BlauBlau Records / VÖ: 24. April 2020 / Pop, Indie
kush-k.com
Text: Charles Grögli
Mit Lotophagi legen Kush K ein reichlich verspultes Album zwischen hymnischen Refrains und dreampoppigen Instrumentation vor. Trefflicher könnte der Albumtitel nicht sein. Handelt es doch bei den „Lotophagi“ um Lotosesser in Homers Odyssee – ein Inselvolk, durch die narkotische Wirkung der Lotos in einem Dämmerzustand lebend und eine Gefahr für Odysseus’ Reise darstellend.
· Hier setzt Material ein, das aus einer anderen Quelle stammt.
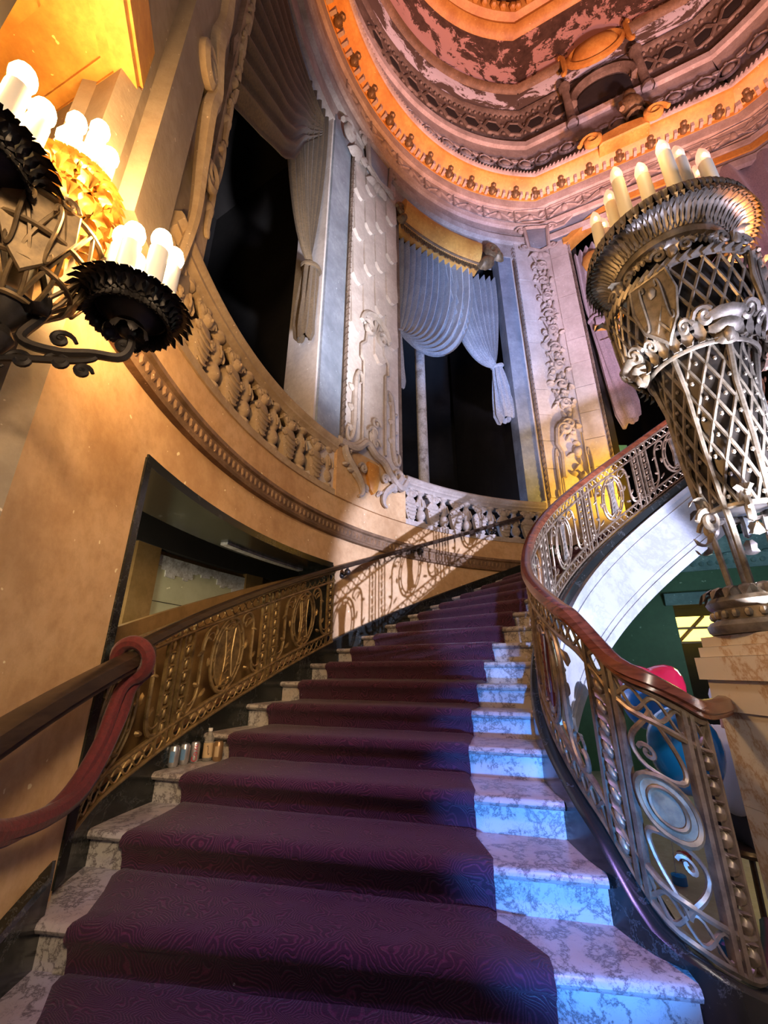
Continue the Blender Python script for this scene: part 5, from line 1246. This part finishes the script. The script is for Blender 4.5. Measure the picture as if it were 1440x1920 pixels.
def can(label, c, mat, band_, prn=None, lab=None):
    o = thing('drink_can', label, 'can', (c[0], c[1], ZC), 'drinks left on the step')
    g = G(); g.lathe([(0, .004), (.024, .0), (.027, .004), (.033, .013), (.033, .108), (.0265, .120), (.0265, .123), (.024, .121), (0, .119)], 20, (c[0], c[1], ZC)); g.build('body', mat, o)
    f = math.atan2(-c[1], -c[0])
    if band_:
        g = G(); g.lathe([(.0334, .03), (.0334, .095)], 10, (c[0], c[1], ZC), f-.75, f+.15); g.build('printed_panel', band_, o)
    if prn: text_on_can(prn, c, .0334, ZC+.06, .05, True, lab, o, f+.1)
    g = G(); g.box((c[0], c[1]-.006, ZC+.1225), (.007, .011, .001)); g.build('tab', 'can_metal', o)
can('silver drink can with blue panel, nearest the stair edge', (-1.385, 3.190), 'can_metal', 'blue_print')
can('silver drink can with blue panel, second from the stair edge', (-1.352, 3.275), 'can_metal', 'blue_print')
can('silver drink can with red upright lettering beside the bottle', (-1.315, 3.355), 'can_metal', None, 'Coke', 'red_print')
can('brown drink can right of the bottle on the step', (-1.165, 3.390), 'brown_tin', 'paper_label')
bt = thing('drink_bottle', 'clear plastic bottle with tan paper label on the step', 'bottle', (-1.24, 3.40, ZC), 'drinks left on the step')
bc = (-1.24, 3.40, ZC)
g = G(); g.lathe([(0, .004), (.028, 0), (.034, .01), (.034, .115), (.028, .15), (.013, .175), (.013, .19)], 20, bc); g.build('body', 'clear_plastic', bt)
g = G(); g.lathe([(.0345, .022), (.0345, .115)], 20, bc); g.build('paper_wrap', 'paper_label', bt)
g = G(); g.lathe([(0, .185), (.015, .185), (.015, .205), (0, .206)], 14, bc); g.build('cap', 'white_cap', bt)
f_ = math.atan2(-bc[1], -bc[0]); g = G(); sp = p3(SC_S, (0, 0), .03, .055); a = f_+sp[:, 0]/.035; g.tube(np.c_[bc[0]+.0352*np.cos(a), bc[1]+.0352*np.sin(a), ZC+.07+sp[:, 1]], .0018, 4); g.build('emblem', 'dark_print', bt)
# scrap of blue paper by the gallery
qb = P3(.80, 4.25, -.75); g = G(); g.box(qb, (.12, .008, .07)); g.build('notice', 'blue_paper', label='small bright blue notice beyond the foliage pilaster', cat='notice'); g = None

# ------------------------------------------------------------------ raise everything so that the lobby floor lies at z = 0
for o in scene.objects:
    if o.parent is None and o.type in ('MESH', 'EMPTY'): o.location.z += EYE
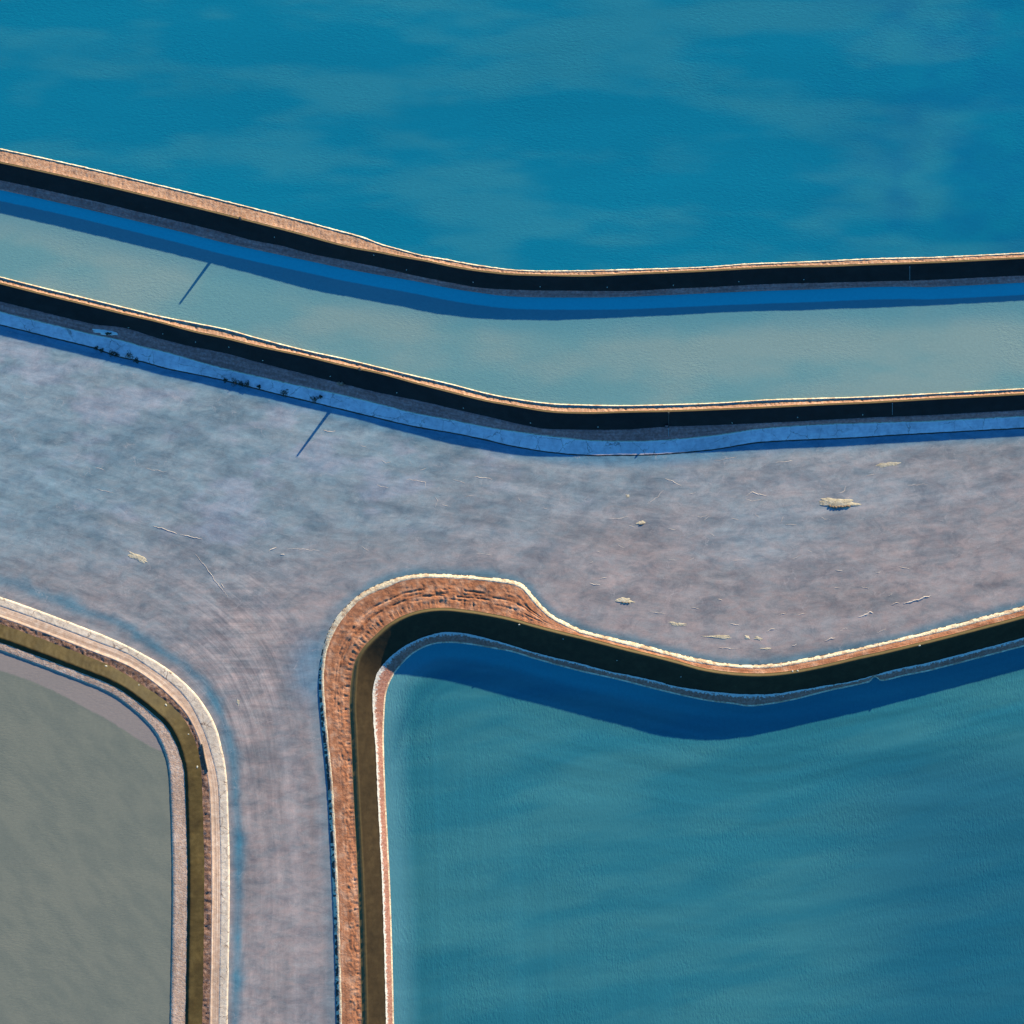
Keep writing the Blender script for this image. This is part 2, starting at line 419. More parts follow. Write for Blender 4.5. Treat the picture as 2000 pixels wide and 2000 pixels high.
# ------------------------------------------------------------------ traced lines (picture units)
A1 = [(684,455),(716,465),(744,476),(777,485),(821,497),(868,505),(914,514),(961,521),(1000,526),(1049,528),(1102,528),(1170,527),(1243,525),(1316,523),(1400,519),(1449,515),(1497,513),(1585,510),(1643,507),(1716,504),(1815,502)]
B1 = [(-1500,40),(-700,180),(-200,275),(100,337),(300,384),(480,428),(600,459),(647,472),(693,483),(740,491),(786,500),(833,508),(880,518),(926,526),(1000,534),(1073,536),(1146,537),(1219,534),(1292,531),(1365,528),(1473,522),(1546,519),(1619,518),(1692,515),(1815,511),(2000,502),(2400,480),(3500,420)]
D1 = [(441,455),(495,470),(550,480),(600,494),(670,508),(740,522),(810,538),(880,552),(938,562),(1000,566),(1122,568),(1243,568),(1292,565),(1400,560),(1497,555),(1619,552),(1741,549),(1815,547)]
E1 = [(367,455),(430,471),(506,488),(600,508),(670,523),(740,536),(810,548),(880,562),(938,571),(1000,578),(1146,580),(1219,579),(1292,576),(1400,571),(1497,567),(1595,564),(1692,560),(1765,559),(1815,560)]
F1 = [(271,455),(332,470),(397,484),(463,499),(528,513),(600,527),(670,543),(740,558),(810,573),(880,586),(949,594),(1000,600),(1073,604),(1219,604),(1400,600),(1522,594),(1643,587),(1815,584)]
A2 = [(183,585),(245,600),(310,616),(376,629),(441,642),(506,660),(600,684),(670,699),(740,716),(810,733),(880,749),(949,767),(1000,777),(1073,787),(1146,790),(1219,791),(1316,789),(1400,786),(1497,780),(1595,777),(1692,774),(1815,768)]
B2 = [(-1500,180),(-700,372),(-200,500),(60,567),(183,597),(245,612),(310,627),(376,645),(441,659),(506,675),(600,695),(670,712),(740,727),(810,746),(880,764),(949,781),(1000,790),(1073,802),(1146,805),(1219,803),(1316,801),(1400,798),(1497,794),(1595,789),(1692,785),(1815,778),(2000,768),(2400,745),(3500,690)]
D2 = [(183,634),(245,641),(310,661),(376,677),(441,690),(506,708),(600,732),(670,750),(740,767),(810,781),(880,797),(949,813),(1000,825),(1061,837),(1122,839),(1219,839),(1292,834),(1400,830),(1497,826),(1595,821),(1692,816),(1815,811)]
E2 = [(183,653),(234,663),(278,676),(332,689),(397,708),(463,725),(528,740),(600,756),(670,771),(740,788),(810,806),(880,819),(949,833),(1000,841),(1073,851),(1146,859),(1219,861),(1292,859),(1400,849),(1473,838),(1570,830),(1668,826),(1815,822)]
F2 = [(183,678),(234,696),(273,704),(332,720),(397,733),(463,748),(528,765),(600,782),(670,799),(740,816),(810,832),(880,844),(949,858),(1000,870),(1073,882),(1146,888),(1219,888),(1292,886),(1400,876),(1473,864),(1570,858),(1668,854),(1741,849),(1815,845)]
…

“Wer nun die Honigsüße der Lotosfrüchte gekostet
Dieser dachte nicht mehr an Kundschaft oder an Heimkehr:
Sondern sie wollten stets in der Lotophagen Gesellschaft
Bleiben, und Lotos pflücken, und ihrer Heimat entsagen.”
Die gängige Interpretation der Lotophagi als hedonistisches faules Volk wird nun durch Kush K umgedeutet. So wird der Fokus auf die Wirkung gelegt und nicht etwa auf Odysseus’ brutaler Handlung:
“Aber ich zog mit Gewalt die Weinenden wieder ans Ufer
Warf sie unter die Bänke der Schiff‘, und band sie mit Seilen.”
Den träumerischen Klang der Wirkung finden Kush K unter der Fittiche von Domi Chansorn und Timo Keller in verspulten Synthies und einladenden Gesängen der bezirzenden Hauptlotosesserin Catia Lanfranchi (Synth, Orgel, Stimme). Diese schlängeln sich um die treibende Rhythmussektion. In „Forever Only“, dem Album-Opener, schwingt sich dieses Gebilde zu einem ekstatischen Refrain hinauf und endet in einem Nachhall, der den nächsten Morgen schon erahnen lässt. Der nächste Morgen bleibt jedoch fern, lädt „Long Time No See“ doch gerade zum Weiterschwelgen ein. Claves und Drums klingen nach Lateinamerika, ein träger Chor begleitet die, zwischen Feist und Angel Olsen klingende Catia Lanfranchi. Durch teils verwendete Lo/Fi-Aufnahmetechniken entsteht das Gefühl, mitten in den „Lotophagi“ zu sitzen und betört am Ritual teilzuhaben, Kraut kauend, Welt vergessend.
Durch schnellere Lieder wie „MRK“ wird die Narkose gelüftet und auch vergessene Geister werden mit „Her“ geweckt, ein Lied für einen noch ungeschriebenen Neo-Noir. Die Femme Fatale erscheint im Soma Tempel, der Detektiv hat seinen Fall schon längst beiseite gelegt, irgendwo spielt verloren ein Flügelhorn. Zuweilen etwas langatmig, bezirzt Kush K auf Lotophagi mit Pop-Melodien und sorgfältig aufgebauten Klanglandschaften. Ein Album wie ein Traum. Vernebelt und trotzdem von grosser Kraft.